Macron também registrou que “o forte multilateralismo é mais forte que o unilateralismo aos gritos” – de Trump ? – e se referiu ao “erro dos EUA ao deixar unilateralmente o JCPOA”. Acrescentou que “esta quebra do referencial multilateral está mostrando sua ineficiência. Qual é a consequência? Escalada, tensões na região, controle [mais fraco] das atividades nucleares do Irã”.

Dominic Raab, chanceler de Boris Johnson, cujo projeto se vencer as eleições é pular no colo de Trump e dos monopólios norte-americanos, chamou as medidas de Teerã de “ameaça à segurança nacional”. O chefe da diplomacia alemã, Heiko Maas, também afinou, pedindo ao Irã que reconsiderasse “todas as medidas adotadas desde julho” e que “respeitasse plenamente seus compromissos”.

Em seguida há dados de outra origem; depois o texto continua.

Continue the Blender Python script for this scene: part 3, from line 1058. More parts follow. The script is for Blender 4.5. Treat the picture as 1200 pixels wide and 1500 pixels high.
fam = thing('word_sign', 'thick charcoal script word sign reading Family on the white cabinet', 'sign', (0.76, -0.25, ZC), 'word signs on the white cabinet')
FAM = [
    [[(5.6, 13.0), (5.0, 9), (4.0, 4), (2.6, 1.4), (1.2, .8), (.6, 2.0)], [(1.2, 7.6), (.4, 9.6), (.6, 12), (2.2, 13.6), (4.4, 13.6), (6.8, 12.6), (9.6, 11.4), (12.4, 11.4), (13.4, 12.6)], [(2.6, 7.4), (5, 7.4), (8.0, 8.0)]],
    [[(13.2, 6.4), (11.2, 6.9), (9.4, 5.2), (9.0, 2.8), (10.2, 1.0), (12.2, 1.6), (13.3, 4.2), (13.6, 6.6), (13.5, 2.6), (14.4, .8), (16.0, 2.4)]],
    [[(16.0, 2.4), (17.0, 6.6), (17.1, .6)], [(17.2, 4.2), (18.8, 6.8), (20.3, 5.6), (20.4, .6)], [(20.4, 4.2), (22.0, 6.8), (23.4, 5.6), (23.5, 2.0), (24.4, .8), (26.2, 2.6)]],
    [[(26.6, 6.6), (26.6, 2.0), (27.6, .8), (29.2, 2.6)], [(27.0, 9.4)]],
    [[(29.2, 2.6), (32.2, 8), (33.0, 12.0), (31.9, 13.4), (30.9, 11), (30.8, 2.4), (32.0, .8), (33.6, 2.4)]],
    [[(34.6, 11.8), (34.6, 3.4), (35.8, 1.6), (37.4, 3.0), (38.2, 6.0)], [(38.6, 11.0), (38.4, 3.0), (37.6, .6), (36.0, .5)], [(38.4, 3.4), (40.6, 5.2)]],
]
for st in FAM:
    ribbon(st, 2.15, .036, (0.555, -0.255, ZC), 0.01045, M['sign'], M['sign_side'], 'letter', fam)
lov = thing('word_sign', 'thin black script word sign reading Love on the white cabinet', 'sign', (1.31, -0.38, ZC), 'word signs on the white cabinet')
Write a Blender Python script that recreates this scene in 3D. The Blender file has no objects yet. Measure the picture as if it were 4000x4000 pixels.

O rompimento unilateral do acordo JCPOA por Trump é ainda mais gritante considerando que o Irã aceitou uma limitação da sua atividade nuclear mais rigorosa do que o Tratado de Não-Proliferação da ONU estabelece – e sob a mais rígida fiscalização da Agência Internacional de Energia Atômica da história – depois de anos de negociação.

Em troca, o acordo garantia ao Irã o fim das sanções e a normalização das relações econômicas, que foi assinado em 2015 por Obama, mais Rússia, França, Inglaterra, China e Alemanha, o chamado 5 + 1 (os cinco membros permanentes do Conselho de Segurança da ONU, mais a Alemanha).

Dizem as más línguas, que o principal defeito percebido por Trump no acordo foi ter sido assinado por Obama.

O JCPOA não foi o único acordo de que Trump se retirou unilateralmente. Também o fez com o Tratado INF de Proibição de Mísseis Nucleares Intermediários (assinado por Reagan) e o Tratado do Clima de Paris (assinado por Obama). E é quase certo que irá se retirar do Tratado de Céus Abertos (assinado por Bush Pai) e do Tratado de Limitação de Mísseis Nucleares Intercontinentais START II (assinado por Obama).